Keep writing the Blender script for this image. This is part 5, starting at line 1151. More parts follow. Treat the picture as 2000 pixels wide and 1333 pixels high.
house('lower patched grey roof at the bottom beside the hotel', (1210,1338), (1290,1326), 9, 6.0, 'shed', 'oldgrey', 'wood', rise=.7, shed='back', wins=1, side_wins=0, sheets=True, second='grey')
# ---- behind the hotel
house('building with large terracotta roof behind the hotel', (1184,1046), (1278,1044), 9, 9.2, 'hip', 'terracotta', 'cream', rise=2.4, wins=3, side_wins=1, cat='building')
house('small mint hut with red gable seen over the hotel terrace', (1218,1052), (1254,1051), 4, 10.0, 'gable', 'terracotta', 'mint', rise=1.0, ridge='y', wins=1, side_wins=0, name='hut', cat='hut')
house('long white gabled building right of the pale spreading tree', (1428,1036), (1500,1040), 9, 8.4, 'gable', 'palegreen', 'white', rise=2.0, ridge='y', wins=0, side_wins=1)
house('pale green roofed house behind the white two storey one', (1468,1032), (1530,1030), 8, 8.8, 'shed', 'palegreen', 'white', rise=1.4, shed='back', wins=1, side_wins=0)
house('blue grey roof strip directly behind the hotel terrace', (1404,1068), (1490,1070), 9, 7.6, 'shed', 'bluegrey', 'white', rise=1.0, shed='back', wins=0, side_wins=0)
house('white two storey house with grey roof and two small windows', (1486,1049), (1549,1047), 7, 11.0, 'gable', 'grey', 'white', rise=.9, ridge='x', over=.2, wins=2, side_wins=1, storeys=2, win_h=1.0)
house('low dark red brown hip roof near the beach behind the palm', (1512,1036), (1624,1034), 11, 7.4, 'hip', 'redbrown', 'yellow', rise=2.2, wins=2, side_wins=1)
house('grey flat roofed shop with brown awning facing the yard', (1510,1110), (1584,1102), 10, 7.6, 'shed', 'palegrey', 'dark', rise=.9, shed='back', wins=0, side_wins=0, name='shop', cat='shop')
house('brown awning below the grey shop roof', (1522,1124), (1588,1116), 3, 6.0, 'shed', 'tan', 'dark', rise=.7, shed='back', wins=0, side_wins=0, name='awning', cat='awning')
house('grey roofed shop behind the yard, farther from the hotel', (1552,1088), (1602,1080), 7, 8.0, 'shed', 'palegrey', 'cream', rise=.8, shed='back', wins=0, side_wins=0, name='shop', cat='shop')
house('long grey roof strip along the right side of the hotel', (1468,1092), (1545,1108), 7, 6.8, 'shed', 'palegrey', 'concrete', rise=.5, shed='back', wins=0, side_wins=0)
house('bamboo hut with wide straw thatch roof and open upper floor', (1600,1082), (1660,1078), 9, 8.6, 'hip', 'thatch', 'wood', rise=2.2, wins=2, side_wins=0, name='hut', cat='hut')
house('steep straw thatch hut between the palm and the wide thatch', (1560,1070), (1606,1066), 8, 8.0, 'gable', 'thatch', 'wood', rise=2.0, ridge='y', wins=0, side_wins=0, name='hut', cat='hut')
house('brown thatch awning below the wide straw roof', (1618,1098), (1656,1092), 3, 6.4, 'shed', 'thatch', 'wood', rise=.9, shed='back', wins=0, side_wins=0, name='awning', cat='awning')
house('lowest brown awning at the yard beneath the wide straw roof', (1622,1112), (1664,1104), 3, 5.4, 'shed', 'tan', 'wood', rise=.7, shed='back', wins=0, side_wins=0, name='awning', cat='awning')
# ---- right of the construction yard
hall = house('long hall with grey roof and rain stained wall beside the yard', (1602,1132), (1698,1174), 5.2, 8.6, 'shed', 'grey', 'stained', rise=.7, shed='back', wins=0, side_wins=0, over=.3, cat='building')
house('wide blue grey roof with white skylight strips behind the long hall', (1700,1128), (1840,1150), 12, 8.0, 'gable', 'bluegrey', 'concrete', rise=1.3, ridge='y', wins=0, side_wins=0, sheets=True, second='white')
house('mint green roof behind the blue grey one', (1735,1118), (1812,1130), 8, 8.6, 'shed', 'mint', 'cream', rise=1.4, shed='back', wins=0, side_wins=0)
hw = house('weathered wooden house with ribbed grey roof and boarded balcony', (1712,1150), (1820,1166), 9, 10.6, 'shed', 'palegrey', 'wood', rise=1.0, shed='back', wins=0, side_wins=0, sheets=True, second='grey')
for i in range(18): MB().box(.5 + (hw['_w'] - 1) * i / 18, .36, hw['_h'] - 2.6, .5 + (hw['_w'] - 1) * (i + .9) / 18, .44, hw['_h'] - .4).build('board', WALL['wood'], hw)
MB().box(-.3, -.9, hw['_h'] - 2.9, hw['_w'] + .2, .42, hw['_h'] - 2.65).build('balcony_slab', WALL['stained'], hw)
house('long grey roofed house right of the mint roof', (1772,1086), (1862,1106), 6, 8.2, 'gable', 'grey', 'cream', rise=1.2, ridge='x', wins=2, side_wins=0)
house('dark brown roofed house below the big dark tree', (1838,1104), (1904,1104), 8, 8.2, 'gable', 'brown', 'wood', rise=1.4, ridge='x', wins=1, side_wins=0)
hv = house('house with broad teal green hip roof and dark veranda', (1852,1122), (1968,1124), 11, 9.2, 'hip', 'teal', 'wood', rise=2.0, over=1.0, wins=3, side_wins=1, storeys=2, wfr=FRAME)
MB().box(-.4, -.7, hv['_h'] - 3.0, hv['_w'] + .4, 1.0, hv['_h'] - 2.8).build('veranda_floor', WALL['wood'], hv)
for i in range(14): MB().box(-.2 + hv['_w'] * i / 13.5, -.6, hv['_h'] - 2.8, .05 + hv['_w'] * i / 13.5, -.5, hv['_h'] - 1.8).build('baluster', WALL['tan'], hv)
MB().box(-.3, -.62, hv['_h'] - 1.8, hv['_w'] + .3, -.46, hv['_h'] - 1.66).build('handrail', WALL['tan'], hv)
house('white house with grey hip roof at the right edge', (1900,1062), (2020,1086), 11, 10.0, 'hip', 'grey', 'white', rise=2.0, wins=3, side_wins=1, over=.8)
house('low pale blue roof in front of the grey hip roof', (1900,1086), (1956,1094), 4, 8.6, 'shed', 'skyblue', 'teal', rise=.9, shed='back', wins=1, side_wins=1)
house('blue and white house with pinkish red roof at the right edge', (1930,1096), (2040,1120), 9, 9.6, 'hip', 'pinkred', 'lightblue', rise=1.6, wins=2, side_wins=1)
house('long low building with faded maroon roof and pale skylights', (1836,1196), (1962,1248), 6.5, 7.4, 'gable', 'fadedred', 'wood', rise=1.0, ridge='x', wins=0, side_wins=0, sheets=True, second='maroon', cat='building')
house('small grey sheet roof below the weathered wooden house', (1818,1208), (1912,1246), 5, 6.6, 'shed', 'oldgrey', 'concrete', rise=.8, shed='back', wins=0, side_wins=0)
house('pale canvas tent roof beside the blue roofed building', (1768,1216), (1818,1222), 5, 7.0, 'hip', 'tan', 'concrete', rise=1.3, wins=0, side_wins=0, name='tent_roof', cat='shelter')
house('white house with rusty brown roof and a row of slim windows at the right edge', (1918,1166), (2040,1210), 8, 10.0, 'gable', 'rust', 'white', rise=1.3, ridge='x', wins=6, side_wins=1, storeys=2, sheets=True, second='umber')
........
Task to complete:
Output all of the data above without any alteration.

Result for this exercise:
Keep writing the Blender script for this image. This is part 5, starting at line 1151. More parts follow. Treat the picture as 2000 pixels wide and 1333 pixels high.
house('lower patched grey roof at the bottom beside the hotel', (1210,1338), (1290,1326), 9, 6.0, 'shed', 'oldgrey', 'wood', rise=.7, shed='back', wins=1, side_wins=0, sheets=True, second='grey')
# ---- behind the hotel
house('building with large terracotta roof behind the hotel', (1184,1046), (1278,1044), 9, 9.2, 'hip', 'terracotta', 'cream', rise=2.4, wins=3, side_wins=1, cat='building')
house('small mint hut with red gable seen over the hotel terrace', (1218,1052), (1254,1051), 4, 10.0, 'gable', 'terracotta', 'mint', rise=1.0, ridge='y', wins=1, side_wins=0, name='hut', cat='hut')
house('long white gabled building right of the pale spreading tree', (1428,1036), (1500,1040), 9, 8.4, 'gable', 'palegreen', 'white', rise=2.0, ridge='y', wins=0, side_wins=1)
house('pale green roofed house behind the white two storey one', (1468,1032), (1530,1030), 8, 8.8, 'shed', 'palegreen', 'white', rise=1.4, shed='back', wins=1, side_wins=0)
house('blue grey roof strip directly behind the hotel terrace', (1404,1068), (1490,1070), 9, 7.6, 'shed', 'bluegrey', 'white', rise=1.0, shed='back', wins=0, side_wins=0)
house('white two storey house with grey roof and two small windows', (1486,1049), (1549,1047), 7, 11.0, 'gable', 'grey', 'white', rise=.9, ridge='x', over=.2, wins=2, side_wins=1, storeys=2, win_h=1.0)
house('low dark red brown hip roof near the beach behind the palm', (1512,1036), (1624,1034), 11, 7.4, 'hip', 'redbrown', 'yellow', rise=2.2, wins=2, side_wins=1)
house('grey flat roofed shop with brown awning facing the yard', (1510,1110), (1584,1102), 10, 7.6, 'shed', 'palegrey', 'dark', rise=.9, shed='back', wins=0, side_wins=0, name='shop', cat='shop')
house('brown awning below the grey shop roof', (1522,1124), (1588,1116), 3, 6.0, 'shed', 'tan', 'dark', rise=.7, shed='back', wins=0, side_wins=0, name='awning', cat='awning')
house('grey roofed shop behind the yard, farther from the hotel', (1552,1088), (1602,1080), 7, 8.0, 'shed', 'palegrey', 'cream', rise=.8, shed='back', wins=0, side_wins=0, name='shop', cat='shop')
house('long grey roof strip along the right side of the hotel', (1468,1092), (1545,1108), 7, 6.8, 'shed', 'palegrey', 'concrete', rise=.5, shed='back', wins=0, side_wins=0)
house('bamboo hut with wide straw thatch roof and open upper floor', (1600,1082), (1660,1078), 9, 8.6, 'hip', 'thatch', 'wood', rise=2.2, wins=2, side_wins=0, name='hut', cat='hut')
house('steep straw thatch hut between the palm and the wide thatch', (1560,1070), (1606,1066), 8, 8.0, 'gable', 'thatch', 'wood', rise=2.0, ridge='y', wins=0, side_wins=0, name='hut', cat='hut')
house('brown thatch awning below the wide straw roof', (1618,1098), (1656,1092), 3, 6.4, 'shed', 'thatch', 'wood', rise=.9, shed='back', wins=0, side_wins=0, name='awning', cat='awning')
house('lowest brown awning at the yard beneath the wide straw roof', (1622,1112), (1664,1104), 3, 5.4, 'shed', 'tan', 'wood', rise=.7, shed='back', wins=0, side_wins=0, name='awning', cat='awning')
# ---- right of the construction yard
hall = house('long hall with grey roof and rain stained wall beside the yard', (1602,1132), (1698,1174), 5.2, 8.6, 'shed', 'grey', 'stained', rise=.7, shed='back', wins=0, side_wins=0, over=.3, cat='building')
house('wide blue grey roof with white skylight strips behind the long hall', (1700,1128), (1840,1150), 12, 8.0, 'gable', 'bluegrey', 'concrete', rise=1.3, ridge='y', wins=0, side_wins=0, sheets=True, second='white')
house('mint green roof behind the blue grey one', (1735,1118), (1812,1130), 8, 8.6, 'shed', 'mint', 'cream', rise=1.4, shed='back', wins=0, side_wins=0)
hw = house('weathered wooden house with ribbed grey roof and boarded balcony', (1712,1150), (1820,1166), 9, 10.6, 'shed', 'palegrey', 'wood', rise=1.0, shed='back', wins=0, side_wins=0, sheets=True, second='grey')
for i in range(18): MB().box(.5 + (hw['_w'] - 1) * i / 18, .36, hw['_h'] - 2.6, .5 + (hw['_w'] - 1) * (i + .9) / 18, .44, hw['_h'] - .4).build('board', WALL['wood'], hw)
MB().box(-.3, -.9, hw['_h'] - 2.9, hw['_w'] + .2, .42, hw['_h'] - 2.65).build('balcony_slab', WALL['stained'], hw)
house('long grey roofed house right of the mint roof', (1772,1086), (1862,1106), 6, 8.2, 'gable', 'grey', 'cream', rise=1.2, ridge='x', wins=2, side_wins=0)
house('dark brown roofed house below the big dark tree', (1838,1104), (1904,1104), 8, 8.2, 'gable', 'brown', 'wood', rise=1.4, ridge='x', wins=1, side_wins=0)
hv = house('house with broad teal green hip roof and dark veranda', (1852,1122), (1968,1124), 11, 9.2, 'hip', 'teal', 'wood', rise=2.0, over=1.0, wins=3, side_wins=1, storeys=2, wfr=FRAME)
MB().box(-.4, -.7, hv['_h'] - 3.0, hv['_w'] + .4, 1.0, hv['_h'] - 2.8).build('veranda_floor', WALL['wood'], hv)
for i in range(14): MB().box(-.2 + hv['_w'] * i / 13.5, -.6, hv['_h'] - 2.8, .05 + hv['_w'] * i / 13.5, -.5, hv['_h'] - 1.8).build('baluster', WALL['tan'], hv)
MB().box(-.3, -.62, hv['_h'] - 1.8, hv['_w'] + .3, -.46, hv['_h'] - 1.66).build('handrail', WALL['tan'], hv)
house('white house with grey hip roof at the right edge', (1900,1062), (2020,1086), 11, 10.0, 'hip', 'grey', 'white', rise=2.0, wins=3, side_wins=1, over=.8)
house('low pale blue roof in front of the grey hip roof', (1900,1086), (1956,1094), 4, 8.6, 'shed', 'skyblue', 'teal', rise=.9, shed='back', wins=1, side_wins=1)
house('blue and white house with pinkish red roof at the right edge', (1930,1096), (2040,1120), 9, 9.6, 'hip', 'pinkred', 'lightblue', rise=1.6, wins=2, side_wins=1)
house('long low building with faded maroon roof and pale skylights', (1836,1196), (1962,1248), 6.5, 7.4, 'gable', 'fadedred', 'wood', rise=1.0, ridge='x', wins=0, side_wins=0, sheets=True, second='maroon', cat='building')
house('small grey sheet roof below the weathered wooden house', (1818,1208), (1912,1246), 5, 6.6, 'shed', 'oldgrey', 'concrete', rise=.8, shed='back', wins=0, side_wins=0)
house('pale canvas tent roof beside the blue roofed building', (1768,1216), (1818,1222), 5, 7.0, 'hip', 'tan', 'concrete', rise=1.3, wins=0, side_wins=0, name='tent_roof', cat='shelter')
house('white house with rusty brown roof and a row of slim windows at the right edge', (1918,1166), (2040,1210), 8, 10.0, 'gable', 'rust', 'white', rise=1.3, ridge='x', wins=6, side_wins=1, storeys=2, sheets=True, second='umber')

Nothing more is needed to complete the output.